I re-watched the movie Shrek the other day and I came away with the same feelings. It's a nice fairytale, but damn some of the storyline grates on me.
The worst of which is racism. I've seen many say the film is a lifter for the 'ugly' in the world, that beauty is only skin deep. The same sort of crap they spin about Beauty And The Beast. But it's all a horrible lie.
In Beauty And The Beast the hero (Beauty) falls in love with the "Beast" at the end, and magically the Beast turns into a handsome man and "all is good". She fell in love with the person inside the Beast, a good thing. But she's then rewarded with having him turn into something else, something more loveable, because we all know that a woman could never actually love a beast unless he transforms into a man.
Shrek is presented as the twist on this theme. At the end, Fiona, having found love in Shrek turns into "love's turn form", an Ogre, just like Shrek. There is no twist at all! It performs the same unsubtle racism as Beauty And The Beast.

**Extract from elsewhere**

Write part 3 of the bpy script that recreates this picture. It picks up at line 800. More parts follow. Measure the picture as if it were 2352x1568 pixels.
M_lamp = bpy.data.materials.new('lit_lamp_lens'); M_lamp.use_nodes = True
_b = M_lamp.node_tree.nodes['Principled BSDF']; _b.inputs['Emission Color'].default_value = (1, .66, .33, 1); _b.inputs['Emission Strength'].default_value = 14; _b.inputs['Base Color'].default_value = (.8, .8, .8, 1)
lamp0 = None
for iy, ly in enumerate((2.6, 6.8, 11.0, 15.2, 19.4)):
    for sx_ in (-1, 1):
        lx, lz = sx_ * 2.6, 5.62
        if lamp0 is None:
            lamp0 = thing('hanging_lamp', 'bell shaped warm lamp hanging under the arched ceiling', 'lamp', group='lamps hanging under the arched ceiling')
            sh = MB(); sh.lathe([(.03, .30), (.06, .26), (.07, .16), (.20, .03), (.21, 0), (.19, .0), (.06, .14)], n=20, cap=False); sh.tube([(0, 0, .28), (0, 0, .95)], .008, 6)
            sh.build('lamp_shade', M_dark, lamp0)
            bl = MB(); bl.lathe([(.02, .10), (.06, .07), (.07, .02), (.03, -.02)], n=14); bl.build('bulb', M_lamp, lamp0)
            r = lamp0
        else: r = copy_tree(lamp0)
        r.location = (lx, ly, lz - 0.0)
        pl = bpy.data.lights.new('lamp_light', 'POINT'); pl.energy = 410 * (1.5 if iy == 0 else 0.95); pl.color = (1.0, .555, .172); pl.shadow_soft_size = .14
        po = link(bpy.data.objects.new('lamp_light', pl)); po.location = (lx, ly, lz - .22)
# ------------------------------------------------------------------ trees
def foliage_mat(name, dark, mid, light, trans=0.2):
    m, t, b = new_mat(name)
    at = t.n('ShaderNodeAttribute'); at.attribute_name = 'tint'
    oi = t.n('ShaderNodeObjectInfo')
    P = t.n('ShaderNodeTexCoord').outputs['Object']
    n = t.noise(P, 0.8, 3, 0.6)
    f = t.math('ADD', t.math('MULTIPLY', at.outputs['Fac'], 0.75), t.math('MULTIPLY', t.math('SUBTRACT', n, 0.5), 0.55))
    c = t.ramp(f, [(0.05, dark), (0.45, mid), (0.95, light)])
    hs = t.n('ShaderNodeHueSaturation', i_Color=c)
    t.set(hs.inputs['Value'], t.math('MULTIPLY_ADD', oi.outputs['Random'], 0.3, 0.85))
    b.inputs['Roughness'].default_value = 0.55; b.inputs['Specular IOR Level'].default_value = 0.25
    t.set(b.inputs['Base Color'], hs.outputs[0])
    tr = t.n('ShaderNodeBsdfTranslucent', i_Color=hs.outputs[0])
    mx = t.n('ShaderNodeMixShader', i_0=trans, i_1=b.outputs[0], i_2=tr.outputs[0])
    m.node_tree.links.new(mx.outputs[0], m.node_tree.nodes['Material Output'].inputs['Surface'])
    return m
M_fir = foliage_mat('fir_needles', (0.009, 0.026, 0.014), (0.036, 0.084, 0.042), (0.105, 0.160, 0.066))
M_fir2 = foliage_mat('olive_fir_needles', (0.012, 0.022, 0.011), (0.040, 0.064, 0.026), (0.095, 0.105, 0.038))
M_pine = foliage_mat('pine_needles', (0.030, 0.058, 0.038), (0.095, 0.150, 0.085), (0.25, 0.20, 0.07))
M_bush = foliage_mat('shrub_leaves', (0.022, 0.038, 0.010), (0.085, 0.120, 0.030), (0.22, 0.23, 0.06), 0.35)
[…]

There is no way an Ogre and a woman could truely be a couple, she must first turn into an Ogre.
I've been so preoccupied with that particular wrong in the movie that I failed to notice another that my dad pointed out to me on the side. "It's not very nice to short arses is it?" And no, it's majorly harsh to Lord Farquaad because of his short stature (and because he's a prick but that's not the point).
Here I was thinking I was taking a high moral ground when I hadn't even noticed that little prejudece.
* I removed a rant that followed on from here but didn't really make sense. It followed on that I didn't think we'd ever find true equality while we labelled people for their differences. This person is a man, this person is a woman, this person is gay, this person is disabled, this person is white. I'd have gone on to say that men and women will never be equal while they are segregated as they are on modern society. It stunk of "we can't be equal until we are all the same". I have to think of a beter way of saying it, if ever at all.